The result was a patchwork of compute nodes from different years and generations, some dating back to fiscal year 2020, others from FY21, FY24, or later. By the time the newest arrived, the oldest were unsupported, causing uneven performance and bottlenecks.  

For engineers and researchers, that often meant longer wait times, delayed results, or the frustration of managing jobs across inconsistent hardware. Carderock’s existing infrastructure couldn’t keep up with demand, and maintaining the status quo meant falling further behind.  

The shift came with a single question: “What if we leased instead?"  

“It was Mike Kirby who proposed the idea to me,” said McCarthy. “I went back to my cluster vendors, and they said, it’s funny you should ask, we’re just starting to get into that market.”  

With support from Senior Technologist Jonathan Stergiou, and other technical and contracting advisors, Kirby and McCarthy developed a strategy for faster, more powerful computing without traditional capital acquisition constraints.   

“We realized we could lease an 8,300-core cluster for only slightly more than what we were already spending for a 3,000-core cluster,” she said. “We had to ensure the lease didn’t trigger capital investment rules, which meant carefully reviewing the terms, the lifespan of the equipment, and whether any purchase options were included. It took a lot of coordination to make it work.”  

A collaborative effort across technical, programmatic, and contracting teams resulted in a first-of-its-kind lease agreement for Carderock, delivering more than double the computational power without doubling the costs.  

Because the system was acquired as a single, homogeneous cluster, users no longer compete for newer nodes or delay jobs while awaiting new servers. Every node offers the same high processing power, enabling better scheduling and more predictable performance.  

The new HPC clusters also streamline workflow, allowing users to run full-scale simulations and refine large jobs locally before submitting them to Defense Department supercomputing centers.  

For engineers like Ben Mullen, a Computational Fluid Dynamics (CFD) engineer, the new system isn’t just faster, it’s transformational. The increased core capacity allows his team to run larger, more complex simulations in significantly less time.    

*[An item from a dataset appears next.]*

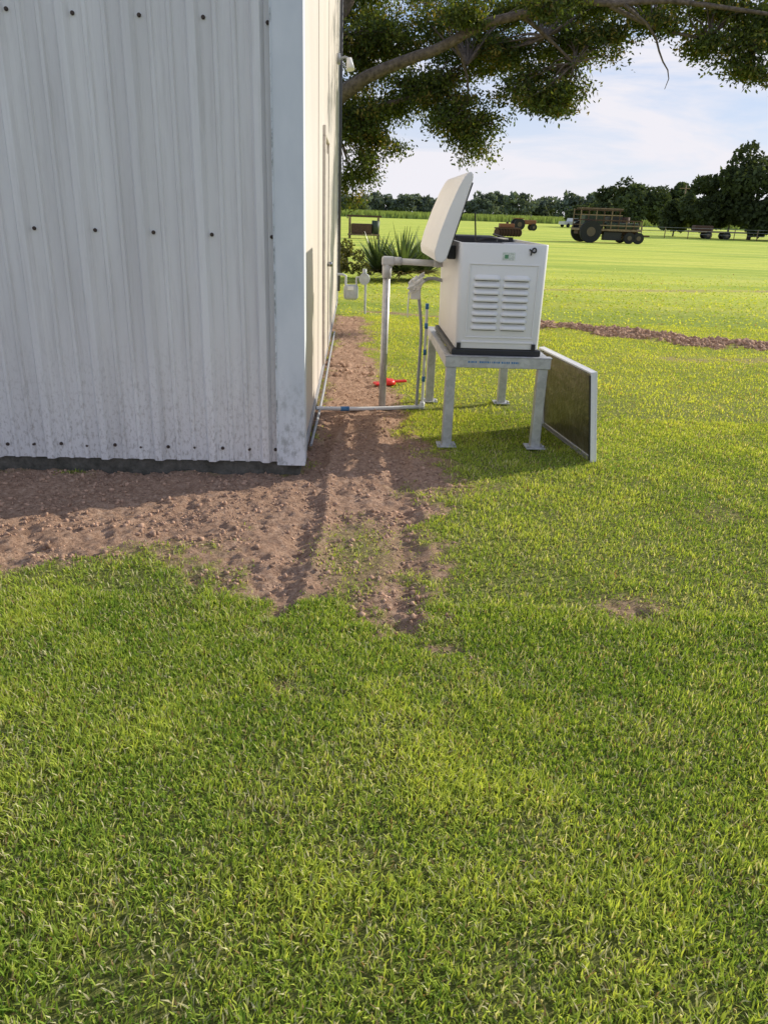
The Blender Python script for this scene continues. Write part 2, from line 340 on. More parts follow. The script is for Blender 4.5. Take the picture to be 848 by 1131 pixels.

“These new HPC clusters significantly boost our workflow and efficiency. We can tackle more complex simulations, manage data more easily, and even de-risk large jobs by running full-scale tests before sending them to DoD systems. It’s a huge improvement in both flexibility and productivity,” said Mullen.   

Engineers across the command, from CFD modelers to hydroacoustic analysts, now have faster, better access to the computing power they need. This includes detachments and offsite teams previously lacking local resources for high-fidelity jobs.   

“They already know how to model, how to grid, how to set parameters,” said Peter Clark. “What they’ve needed is a bigger sandbox, and now they have it.”  

For junior engineers, the upgrade also supports mentorship. McCarthy noted that most users learn by shadowing experienced colleagues. Reliable, responsive systems make that process smoother, and helping the next generation of innovators work faster.  

The HPC lease team’s innovation earned the 2024 Department 10 Honorary Team Award, highlighting collaboration across technical, programmatic, and contracts personnel. By leveraging a flexible and innovative acquisition model, the command set a precedent for smarter, faster, and more adaptable procurement.  

Maintaining the system is as crucial as acquiring it. The lease agreement includes a full-time onsite engineer from Penguin Computing working alongside SEATech staff on system health, covering routine updates, patching, zero-day response and node troubleshooting.  

Looking ahead, Carderock is exploring cloud-based HPC solutions. In the coming months, select engineers will test workloads in a secure GovCloud environment in partnership with Amazon Web Services. The goal is to compare performance, flexibility, and cost-effectiveness as the command prepares for future hybrid computing needs.  

Whether through future leases, cloud partnerships, or evolving storage strategies, Carderock’s approach to increasing capacity and capability is evolving.